Rather than bearing out preconceived notions, agnostics display a formational perspective, subject to change based on proof. Tyson’s circumspection reflects a wider trend in American society away from the radicalization of either strict atheism or religion.
A 2011 Gallup Poll shows the percentage of the American public who say they believe in God—still a dominant 90 percent—has declined from 96 percent when the question was first posed in 1944. While self-described atheists or agnostics represent only about 1.6 percent of the population, according to a 2009 American Religious Identification Survey, 12 percent of Americans rejected “God” in favor of a generalized “universal spirit or higher power” in a recent Gallup poll. These shifting sands strongly recommend a Tysonian reappraisal.
Tyson’s perspective is even more relevant to the increasingly antagonistic relationship between science and faith. Perhaps first popularized in American public discourse by the 1925 Scopes so-called “Monkey Trial,” modern “active atheists” (in Tyson’s words) have elevated acrimony to new levels. This activism has been spurred by the emergence of science intellectuals, including Stephen Jay Gould and Richard Dawkins, whose vociferous atheism is inextricably wedded to their public personas.
While campaigns, petitions, and protests are certainly the prerogative of individuals, they become dangerous when applied wholesale to a discipline like science that derives its foundational credo and central legitimacy from objective inquiry. While dogma and impartiality can certainly exist as facets of an individual (as can religious belief and scientific rationality), the two are less easily reconciled on an institutional scale. Reconciling active atheism and science becomes a problem of participation and fundamentally conflicting ideology. Science, which must resist pigeonholing and generalization by its skeptical nature, is inherently incompatible with an activist movement that brands all faith practices invalid.

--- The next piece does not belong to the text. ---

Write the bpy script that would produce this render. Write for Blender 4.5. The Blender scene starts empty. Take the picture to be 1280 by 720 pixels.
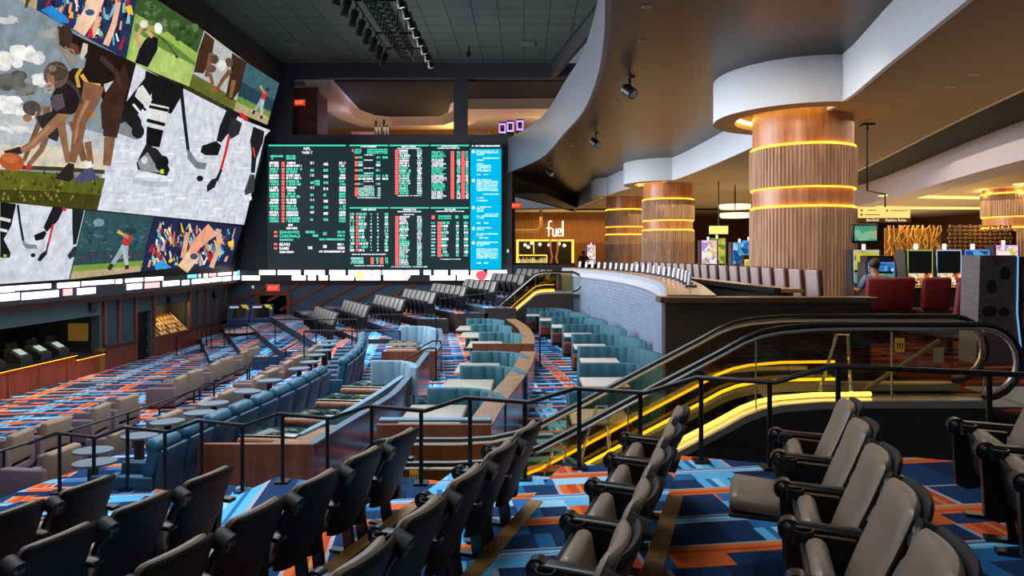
import bpy, math, random
from mathutils import Vector, Matrix
random.seed(7)
S = bpy.context.scene
COL = S.collection
PI = math.pi
# ---------------------------------------------------------------- camera
F, CX, CY, EYE = 850.0, 655.0, 317.0, 4.97       # focal length / principal point (1280x720 frame), eye height over the pit floor
cam = bpy.data.cameras.new('camera'); camo = bpy.data.objects.new('camera', cam); COL.objects.link(camo)
camo.location = (0, 0, EYE); camo.rotation_euler = (PI/2, 0, 0)
cam.sensor_width = 36; cam.lens = 36*F/1280
cam.shift_x = (640-CX)/1280; cam.shift_y = -(360-CY)/1280
cam.clip_end = 300
S.camera = camo
S.view_settings.view_transform = 'Standard'; S.view_settings.look = 'None'
S.view_settings.exposure = 0.0; S.view_settings.gamma = 1.0
S.view_settings.use_curve_mapping = False
# ---------------------------------------------------------------- world + large lights
w = bpy.data.worlds.new('world'); S.world = w; w.use_nodes = True
bg = w.node_tree.nodes['Background']; bg.inputs[0].default_value = (.75, .85, 1, 1); bg.inputs[1].default_value = .16
def area(name, loc, size, power, color=(1,1,1), rot=(0,0,0), spread=PI):
    l = bpy.data.lights.new(name, 'AREA'); l.shape = 'RECTANGLE'; l.size, l.size_y = size; l.energy = power; l.color = color; l.spread = spread
    o = bpy.data.objects.new(name, l); COL.objects.link(o); o.location = loc; o.rotation_euler = rot; return o
def spot(name, loc, target, power, color=(1,1,1), size=60, blend=.5, radius=.15):
    l = bpy.data.lights.new(name, 'SPOT'); l.energy = power; l.color = color; l.spot_size = math.radians(size); l.spot_blend = blend; l.shadow_soft_size = radius
    o = bpy.data.objects.new(name, l); COL.objects.link(o); o.location = loc
    o.rotation_euler = (Vector(target)-Vector(loc)).to_track_quat('-Z', 'Y').to_euler(); return o
def point(name, loc, power, color=(1,1,1), radius=.2):
    l = bpy.data.lights.new(name, 'POINT'); l.energy = power; l.color = color; l.shadow_soft_size = radius
    o = bpy.data.objects.new(name, l); COL.objects.link(o); o.location = loc; return o
WARM = (1, .72, .32); AMBER = (1, .62, .16); COOL = (.86, .93, 1)
# house lights hung under the hall ceiling
area('hall_light', (-7, 24, 13.4), (12, 20), 3000, COOL, spread=2.4)
area('video_wall_fill', (-14.2, 27, 9.8), (9, 24), 3000, COOL, (0, math.radians(-84), 0), spread=1.7)  # added fill before the video wall, brightens the white fascia and collars
area('soffit_downlight', (4.6, 13.6, 9.8), (1.5, 1.5), 230, (1, .86, .7), (math.radians(38), 0, math.radians(-30)), spread=1.9)
area('house_light', (-3, 9, 14.5), (10, 8), 1100, COOL, spread=2.2)
spot('aisle_spot', (5.5, 1.5, 9.0), (2.3, 4.6, 2.9), 900, (1, .95, .87), 75, .6, .12)
spot('seat_spot', (-1.5, -1.0, 9.5), (-1.5, 5.2, 2.5), 380, (1, .95, .88), 80, .6, .2)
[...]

Tyson’s critique extends to the linguistic realm as well. “It’s odd that the word ‘atheist’ even exists,” he says in the Big Think interview cited in Mead’s New Yorker article. “I don’t play golf. Is there a word for non-golf players? Do non-golf players gather and strategize?”
This inherent irony, Tyson’s quip suggests, is easily manipulated into polarizing factionalism and combativeness—that is, the failed and frustrated approach of the atheistic Dawkins and the disappointing Nye-Ham debate. The latter, especially, fully illustrated the irreconcilability of employing logical argumentation against an opposition that twists logic to support a preordained worldview.
Rationality has little hope of changing these behaviors. Argument, however, turns what should be a vibrant public dialogue into a spectacle in which winners and losers may be proclaimed by both sides because neither will—or can—debate on the other’s terms. Rather than furthering discourse in a meaningful way, argument buries issues that require social discourse to better understand. By eschewing active atheism’s combativeness, Tyson acknowledges this fact without admitting defeat or further embroiling scientists in a war of attrition against stoic religionists whose views are unlikely to prove changeable.
For Tyson, being a scientist means releasing any aspirations to prematurely conclude, win debates, or even have debates at all. A strict reliance on evidentiary proof, without advancing premature conclusions, proclaims an openness of perspective that remains refreshingly above the fray and above reproach.
Ultimately, science continues to work regardless of the number of debates waged or religious Americans. It works best, however, when those who aspire to communicate its work to the public operate by its central principles. Every so often we need a Neil deGrasse Tyson to remind us of that.